About fifty years ago there seems to have been a conscious effort to move away from talking vigorously about sin. It was said that we should be more “positive” and that “honey attracted more bees than vinegar.” Crosses (too negative) were removed from Churches and replaced with “resurrection Jesus.” Thinking our numbers would increase by a “kinder, gentler Church” we set aside the key element of the plot. Suddenly our narrative no longer made a lot sense. Everything is basically OK, everyone is really fine, just about everyone will go to heaven. And all along we thought we would be more relevant and inviting to people. In end all we had to say was “God loves you.”

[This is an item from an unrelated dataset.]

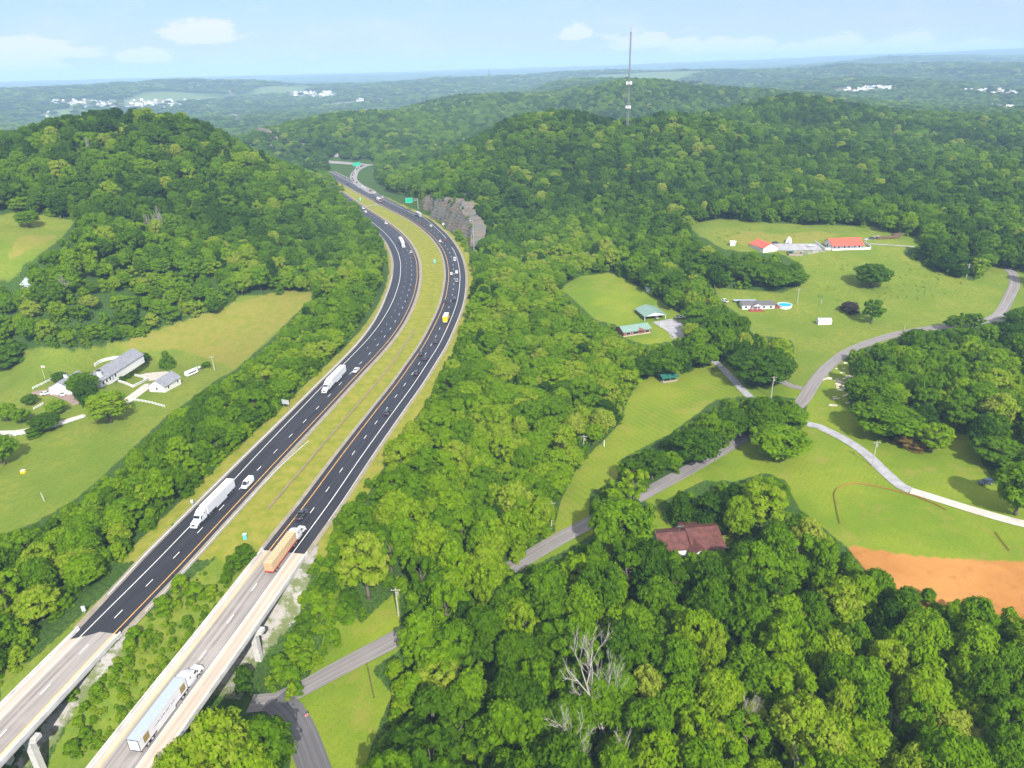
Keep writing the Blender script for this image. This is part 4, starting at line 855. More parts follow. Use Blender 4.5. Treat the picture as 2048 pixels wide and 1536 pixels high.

As a result we in the Church have increasingly become irrelevant. If I’m really OK why go to Church, why receive sacraments, why pray, why call on God at all? If I’m fine, who needs a savior? Who needs Jesus, God or religion? And then comes the most obvious critique: “Church is boring” and “The Bible is boring!” Well sure, every story without a well developed plot IS boring. In fact, if it is poorly developed enough I might just stop reading the story or walk out of the movie. And that is just what people have done. Only 25% of Catholics go to Church anymore.
To over 70% our story is irrelevant and uncompelling. Why? Collectively we jettisoned the “negative development” that makes the plot. Without a rich understanding of sin, salvation makes little sense.
Regarding the story, most people no longer “get it” because the whole point has been lost. People no longer remember a story that makes little sense to them. And so it is that I found myself in a class of Catholic seventh graders who had never heard of Adam and Eve.
It’s time to rediscover the central element of the “plot” of Sacred Scripture, sin. It’s time to speak of it, creatively, in a compelling way. In so doing we will once again set forth a plot that is compelling and interesting and help people rediscover the greatest story ever told.